Posted in animal advocacy, hunting, veganism at 3:56 am by nevavegan

There was a story on the news recently about a young boy named Jamison Stone who shot and killed a half ton hog. What we learned later was that this was a canned hunt, and Fred the hog (yes, he had a name) had been raised like a pet. He loved and trusted people and didn’t understand that they could turn on him. He was later sold to a “game reserve” where people pay to hunt tame animals so they can get easy trophies.

The boy who shot Fred shot him several times over the course of three hours, while chasing the wounded hog through underbrush in the fenced enclosure from which Fred could not escape. Fred died a slow, agonizing death, becoming weaker, bleeding, trying desperately to stay alive as he was shot over and over.

To most people this should be heartbreaking.

My father is a hunter and has hunted my entire life. He also dislikes hunts that strike him as unfair. He’s about “sportsmanship.” While I was growing up he confronted other hunters that broke laws to make hunting easier, such as putting out salt licks to attract deer and then shooting them when they come to get the salt. He also argued against “spotlighting” where men would drive trucks at night to places where the deer congregated, sources of water usually. Then they would turn their headlights on suddenly. The deer would be stunned by the bright light and freeze in place, so they could be shot before they even tried to run.

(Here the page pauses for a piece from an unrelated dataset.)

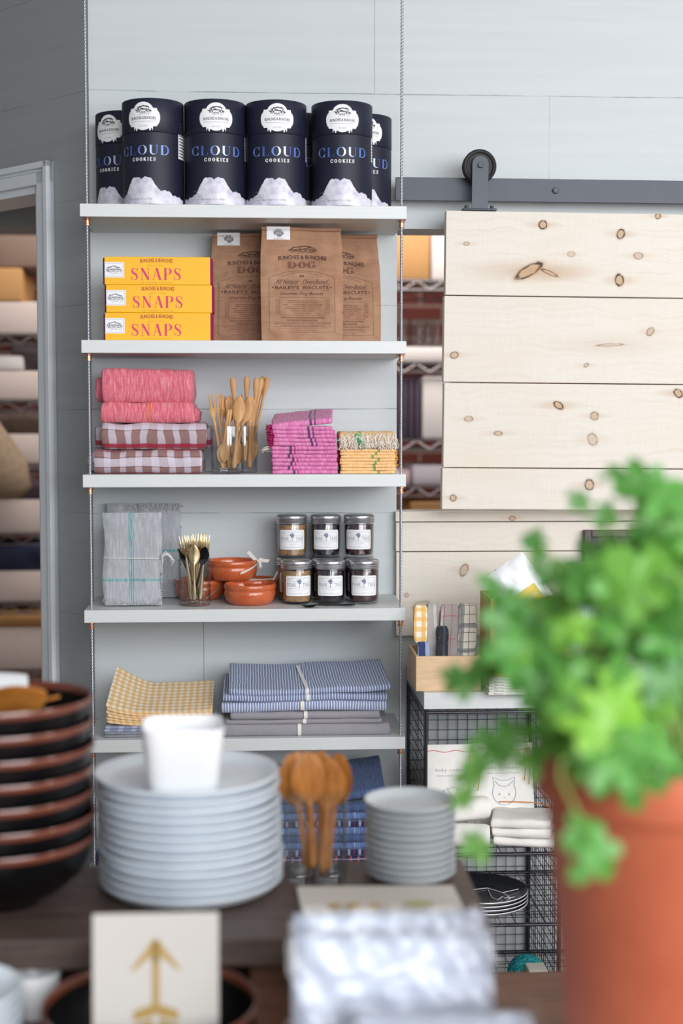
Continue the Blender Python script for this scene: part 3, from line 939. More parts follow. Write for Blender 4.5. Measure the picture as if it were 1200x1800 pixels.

In truth, all hunting is unfair of course, because humans use guns. If you want to be fair, try to chase down a cow and then bite her to death with your own teeth, or claw her with your fingernails. Because that’s natural, right? But that’s a whole different issue.

I haven’t had a chance to talk to my Dad about Fred, but I’m pretty sure he wouldn’t like it. He would say it’s wrong to teach an animal to trust and love humans, only to chase him on a harrowing hunt, as he slowly bleeds to death. That kind of thing is just wrong.

But anyone who feels uncomfortable at the thought of Fred’s death should know this. Even with a slow painful, three-hour death, he had it better than nearly every other pig out there. The ham on a sandwich came not from a canned hunt, it came from a pig who was born into confinement and misery and lived in misery his entire life, start to finish. Then he rode on a truck, crammed to the point of injury with other pigs to a terrifying slaughter house, where his slaughter was not gentle or humane, but likely painful and bloody. Pigs have incredibly sensitive noses, noses that let them seek out delicate truffles growing underground, a scent the human nose cannot detect. So I imagine they can smell the overwhelming stench of death as the truck pulls up to the slaughterhouse, and they’re forced with electric prods to walk to their own deaths.

Can killing another for our own purposes ever be fair? Can it ever be humane? Whether that purpose is the “thrill of the hunt” or because we like some bacon in the morning?

Fred’s death is the perfect opportunity to go back to the core of the issue. So long as we own living creatures and treat them as objects for our own purposes, we are not any different from the boy who shot Fred, or his father who brought him to the canned hunt, or his relatives who watched Fred’s agony and did nothing. As long as animals are simply means to our own ends, then any cruelty we heap on them will be tolerated. Because we cannot both objectify and protect. We cannot both use and respect. We cannot both kill and be kind at the same time.